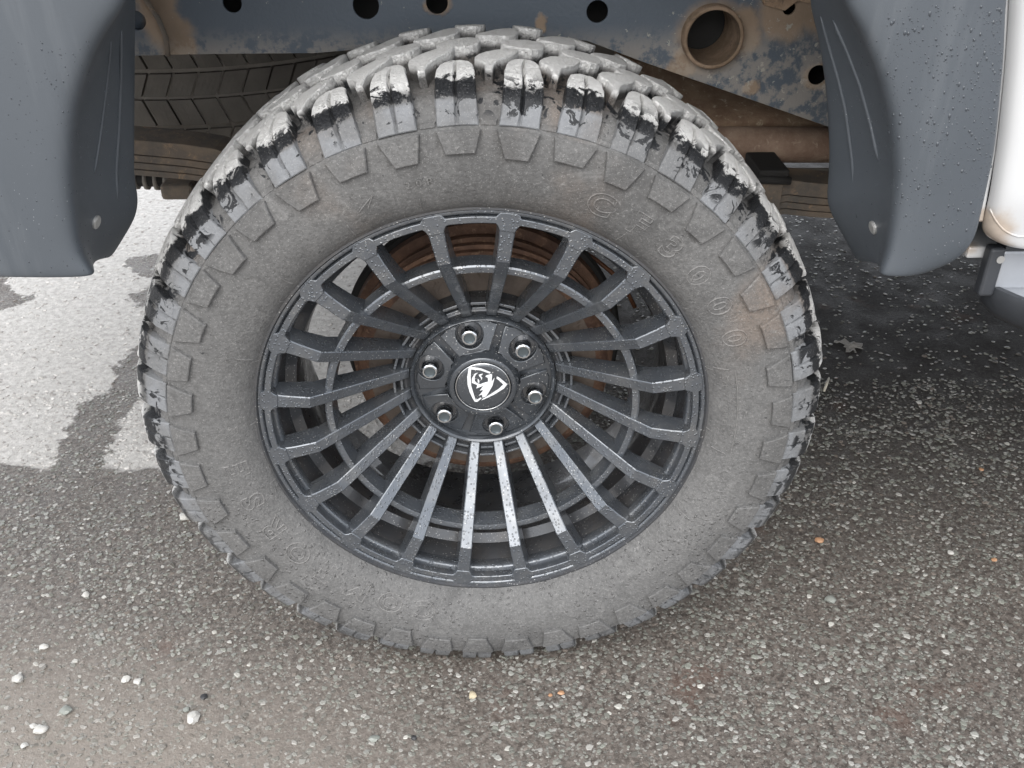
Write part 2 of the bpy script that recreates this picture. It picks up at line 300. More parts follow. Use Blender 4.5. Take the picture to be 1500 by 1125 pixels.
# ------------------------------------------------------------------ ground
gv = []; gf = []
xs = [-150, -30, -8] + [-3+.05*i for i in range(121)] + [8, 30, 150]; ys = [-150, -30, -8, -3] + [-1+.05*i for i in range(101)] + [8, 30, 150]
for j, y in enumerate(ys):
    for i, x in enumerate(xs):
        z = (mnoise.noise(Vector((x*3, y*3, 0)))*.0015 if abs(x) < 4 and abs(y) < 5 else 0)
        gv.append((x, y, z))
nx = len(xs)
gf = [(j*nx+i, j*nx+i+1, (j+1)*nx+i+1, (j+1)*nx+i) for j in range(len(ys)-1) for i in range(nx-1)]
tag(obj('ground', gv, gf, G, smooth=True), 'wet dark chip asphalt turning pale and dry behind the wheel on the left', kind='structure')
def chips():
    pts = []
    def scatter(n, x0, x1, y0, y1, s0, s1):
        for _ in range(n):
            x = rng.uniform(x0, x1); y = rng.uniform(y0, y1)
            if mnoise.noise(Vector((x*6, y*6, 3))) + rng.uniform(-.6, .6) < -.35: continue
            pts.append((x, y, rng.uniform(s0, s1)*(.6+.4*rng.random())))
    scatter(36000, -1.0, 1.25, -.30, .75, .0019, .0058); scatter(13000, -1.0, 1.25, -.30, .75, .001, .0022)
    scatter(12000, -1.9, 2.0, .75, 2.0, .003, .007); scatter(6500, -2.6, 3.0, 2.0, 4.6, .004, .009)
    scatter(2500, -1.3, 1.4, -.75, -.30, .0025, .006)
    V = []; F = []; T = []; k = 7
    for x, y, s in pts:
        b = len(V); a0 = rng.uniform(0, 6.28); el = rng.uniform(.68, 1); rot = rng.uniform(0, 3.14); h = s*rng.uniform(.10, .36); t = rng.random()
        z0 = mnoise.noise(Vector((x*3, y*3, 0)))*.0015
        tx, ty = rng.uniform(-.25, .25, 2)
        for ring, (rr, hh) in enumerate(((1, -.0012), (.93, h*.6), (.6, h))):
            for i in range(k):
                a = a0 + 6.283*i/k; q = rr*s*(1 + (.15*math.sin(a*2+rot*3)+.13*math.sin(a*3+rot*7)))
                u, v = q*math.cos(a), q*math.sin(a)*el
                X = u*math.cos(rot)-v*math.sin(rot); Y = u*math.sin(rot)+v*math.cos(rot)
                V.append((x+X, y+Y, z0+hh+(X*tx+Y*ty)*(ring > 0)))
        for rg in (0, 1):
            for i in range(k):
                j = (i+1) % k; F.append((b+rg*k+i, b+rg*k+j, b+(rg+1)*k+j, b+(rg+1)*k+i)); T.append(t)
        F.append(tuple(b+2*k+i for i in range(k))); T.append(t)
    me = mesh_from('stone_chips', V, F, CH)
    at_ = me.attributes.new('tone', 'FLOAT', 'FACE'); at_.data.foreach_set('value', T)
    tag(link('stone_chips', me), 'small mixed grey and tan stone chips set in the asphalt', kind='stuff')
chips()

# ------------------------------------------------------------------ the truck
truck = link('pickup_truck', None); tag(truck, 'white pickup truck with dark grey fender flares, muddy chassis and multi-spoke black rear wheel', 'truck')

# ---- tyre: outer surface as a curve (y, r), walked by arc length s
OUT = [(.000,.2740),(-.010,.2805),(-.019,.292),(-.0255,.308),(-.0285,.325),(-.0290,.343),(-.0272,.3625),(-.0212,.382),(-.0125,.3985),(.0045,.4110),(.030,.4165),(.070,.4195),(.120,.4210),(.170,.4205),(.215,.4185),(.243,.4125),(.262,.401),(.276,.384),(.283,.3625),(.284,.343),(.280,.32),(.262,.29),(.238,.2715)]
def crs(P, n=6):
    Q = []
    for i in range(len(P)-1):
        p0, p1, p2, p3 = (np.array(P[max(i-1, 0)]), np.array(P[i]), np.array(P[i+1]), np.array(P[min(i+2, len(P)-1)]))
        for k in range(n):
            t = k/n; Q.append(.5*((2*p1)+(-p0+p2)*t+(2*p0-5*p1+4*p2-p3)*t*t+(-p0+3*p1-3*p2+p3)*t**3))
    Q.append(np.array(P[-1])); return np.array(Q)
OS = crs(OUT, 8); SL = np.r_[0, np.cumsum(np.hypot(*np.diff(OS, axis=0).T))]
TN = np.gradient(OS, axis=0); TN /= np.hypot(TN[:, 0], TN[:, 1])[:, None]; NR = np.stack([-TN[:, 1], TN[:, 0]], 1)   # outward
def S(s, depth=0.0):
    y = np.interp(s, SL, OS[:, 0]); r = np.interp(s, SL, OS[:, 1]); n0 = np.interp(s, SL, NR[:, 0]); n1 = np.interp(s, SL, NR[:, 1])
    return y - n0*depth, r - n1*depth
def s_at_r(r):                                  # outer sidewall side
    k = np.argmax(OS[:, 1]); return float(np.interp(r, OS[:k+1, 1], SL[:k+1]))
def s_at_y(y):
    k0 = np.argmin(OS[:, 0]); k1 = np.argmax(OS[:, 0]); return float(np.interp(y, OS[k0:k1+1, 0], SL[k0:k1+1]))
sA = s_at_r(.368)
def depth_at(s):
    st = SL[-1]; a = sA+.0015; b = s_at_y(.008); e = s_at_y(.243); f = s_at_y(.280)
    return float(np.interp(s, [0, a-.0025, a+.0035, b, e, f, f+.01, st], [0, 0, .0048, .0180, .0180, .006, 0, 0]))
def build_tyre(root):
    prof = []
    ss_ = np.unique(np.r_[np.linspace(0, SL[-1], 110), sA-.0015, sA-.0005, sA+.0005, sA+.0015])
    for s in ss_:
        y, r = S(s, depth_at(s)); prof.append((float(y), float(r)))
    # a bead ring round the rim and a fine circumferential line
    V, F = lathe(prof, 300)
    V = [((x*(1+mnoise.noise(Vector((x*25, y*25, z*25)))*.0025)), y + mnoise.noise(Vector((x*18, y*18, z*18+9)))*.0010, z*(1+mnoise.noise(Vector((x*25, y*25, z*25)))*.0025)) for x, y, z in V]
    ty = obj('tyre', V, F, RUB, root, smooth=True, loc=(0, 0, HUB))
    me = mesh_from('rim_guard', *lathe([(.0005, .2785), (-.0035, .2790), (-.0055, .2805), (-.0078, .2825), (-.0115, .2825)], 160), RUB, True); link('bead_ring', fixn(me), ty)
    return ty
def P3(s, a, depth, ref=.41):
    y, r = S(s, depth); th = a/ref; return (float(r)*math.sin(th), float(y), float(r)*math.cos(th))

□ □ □

What the task requires =>
Make an exact copy of all the material, but keep the pictures out of it.

Answer to this exercise =>
Write part 2 of the bpy script that recreates this picture. It picks up at line 300. More parts follow. Use Blender 4.5. Take the picture to be 1500 by 1125 pixels.
# ------------------------------------------------------------------ ground
gv = []; gf = []
xs = [-150, -30, -8] + [-3+.05*i for i in range(121)] + [8, 30, 150]; ys = [-150, -30, -8, -3] + [-1+.05*i for i in range(101)] + [8, 30, 150]
for j, y in enumerate(ys):
    for i, x in enumerate(xs):
        z = (mnoise.noise(Vector((x*3, y*3, 0)))*.0015 if abs(x) < 4 and abs(y) < 5 else 0)
        gv.append((x, y, z))
nx = len(xs)
gf = [(j*nx+i, j*nx+i+1, (j+1)*nx+i+1, (j+1)*nx+i) for j in range(len(ys)-1) for i in range(nx-1)]
tag(obj('ground', gv, gf, G, smooth=True), 'wet dark chip asphalt turning pale and dry behind the wheel on the left', kind='structure')
def chips():
    pts = []
    def scatter(n, x0, x1, y0, y1, s0, s1):
        for _ in range(n):
            x = rng.uniform(x0, x1); y = rng.uniform(y0, y1)
            if mnoise.noise(Vector((x*6, y*6, 3))) + rng.uniform(-.6, .6) < -.35: continue
            pts.append((x, y, rng.uniform(s0, s1)*(.6+.4*rng.random())))
    scatter(36000, -1.0, 1.25, -.30, .75, .0019, .0058); scatter(13000, -1.0, 1.25, -.30, .75, .001, .0022)
    scatter(12000, -1.9, 2.0, .75, 2.0, .003, .007); scatter(6500, -2.6, 3.0, 2.0, 4.6, .004, .009)
    scatter(2500, -1.3, 1.4, -.75, -.30, .0025, .006)
    V = []; F = []; T = []; k = 7
    for x, y, s in pts:
        b = len(V); a0 = rng.uniform(0, 6.28); el = rng.uniform(.68, 1); rot = rng.uniform(0, 3.14); h = s*rng.uniform(.10, .36); t = rng.random()
        z0 = mnoise.noise(Vector((x*3, y*3, 0)))*.0015
        tx, ty = rng.uniform(-.25, .25, 2)
        for ring, (rr, hh) in enumerate(((1, -.0012), (.93, h*.6), (.6, h))):
            for i in range(k):
                a = a0 + 6.283*i/k; q = rr*s*(1 + (.15*math.sin(a*2+rot*3)+.13*math.sin(a*3+rot*7)))
                u, v = q*math.cos(a), q*math.sin(a)*el
                X = u*math.cos(rot)-v*math.sin(rot); Y = u*math.sin(rot)+v*math.cos(rot)
                V.append((x+X, y+Y, z0+hh+(X*tx+Y*ty)*(ring > 0)))
        for rg in (0, 1):
            for i in range(k):
                j = (i+1) % k; F.append((b+rg*k+i, b+rg*k+j, b+(rg+1)*k+j, b+(rg+1)*k+i)); T.append(t)
        F.append(tuple(b+2*k+i for i in range(k))); T.append(t)
    me = mesh_from('stone_chips', V, F, CH)
    at_ = me.attributes.new('tone', 'FLOAT', 'FACE'); at_.data.foreach_set('value', T)
    tag(link('stone_chips', me), 'small mixed grey and tan stone chips set in the asphalt', kind='stuff')
chips()

# ------------------------------------------------------------------ the truck
truck = link('pickup_truck', None); tag(truck, 'white pickup truck with dark grey fender flares, muddy chassis and multi-spoke black rear wheel', 'truck')

# ---- tyre: outer surface as a curve (y, r), walked by arc length s
OUT = [(.000,.2740),(-.010,.2805),(-.019,.292),(-.0255,.308),(-.0285,.325),(-.0290,.343),(-.0272,.3625),(-.0212,.382),(-.0125,.3985),(.0045,.4110),(.030,.4165),(.070,.4195),(.120,.4210),(.170,.4205),(.215,.4185),(.243,.4125),(.262,.401),(.276,.384),(.283,.3625),(.284,.343),(.280,.32),(.262,.29),(.238,.2715)]
def crs(P, n=6):
    Q = []
    for i in range(len(P)-1):
        p0, p1, p2, p3 = (np.array(P[max(i-1, 0)]), np.array(P[i]), np.array(P[i+1]), np.array(P[min(i+2, len(P)-1)]))
        for k in range(n):
            t = k/n; Q.append(.5*((2*p1)+(-p0+p2)*t+(2*p0-5*p1+4*p2-p3)*t*t+(-p0+3*p1-3*p2+p3)*t**3))
    Q.append(np.array(P[-1])); return np.array(Q)
OS = crs(OUT, 8); SL = np.r_[0, np.cumsum(np.hypot(*np.diff(OS, axis=0).T))]
TN = np.gradient(OS, axis=0); TN /= np.hypot(TN[:, 0], TN[:, 1])[:, None]; NR = np.stack([-TN[:, 1], TN[:, 0]], 1)   # outward
def S(s, depth=0.0):
    y = np.interp(s, SL, OS[:, 0]); r = np.interp(s, SL, OS[:, 1]); n0 = np.interp(s, SL, NR[:, 0]); n1 = np.interp(s, SL, NR[:, 1])
    return y - n0*depth, r - n1*depth
def s_at_r(r):                                  # outer sidewall side
    k = np.argmax(OS[:, 1]); return float(np.interp(r, OS[:k+1, 1], SL[:k+1]))
def s_at_y(y):
    k0 = np.argmin(OS[:, 0]); k1 = np.argmax(OS[:, 0]); return float(np.interp(y, OS[k0:k1+1, 0], SL[k0:k1+1]))
sA = s_at_r(.368)
def depth_at(s):
    st = SL[-1]; a = sA+.0015; b = s_at_y(.008); e = s_at_y(.243); f = s_at_y(.280)
    return float(np.interp(s, [0, a-.0025, a+.0035, b, e, f, f+.01, st], [0, 0, .0048, .0180, .0180, .006, 0, 0]))
def build_tyre(root):
    prof = []
    ss_ = np.unique(np.r_[np.linspace(0, SL[-1], 110), sA-.0015, sA-.0005, sA+.0005, sA+.0015])
    for s in ss_:
        y, r = S(s, depth_at(s)); prof.append((float(y), float(r)))
    # a bead ring round the rim and a fine circumferential line
    V, F = lathe(prof, 300)
    V = [((x*(1+mnoise.noise(Vector((x*25, y*25, z*25)))*.0025)), y + mnoise.noise(Vector((x*18, y*18, z*18+9)))*.0010, z*(1+mnoise.noise(Vector((x*25, y*25, z*25)))*.0025)) for x, y, z in V]
    ty = obj('tyre', V, F, RUB, root, smooth=True, loc=(0, 0, HUB))
    me = mesh_from('rim_guard', *lathe([(.0005, .2785), (-.0035, .2790), (-.0055, .2805), (-.0078, .2825), (-.0115, .2825)], 160), RUB, True); link('bead_ring', fixn(me), ty)
    return ty
def P3(s, a, depth, ref=.41):
    y, r = S(s, depth); th = a/ref; return (float(r)*math.sin(th), float(y), float(r)*math.cos(th))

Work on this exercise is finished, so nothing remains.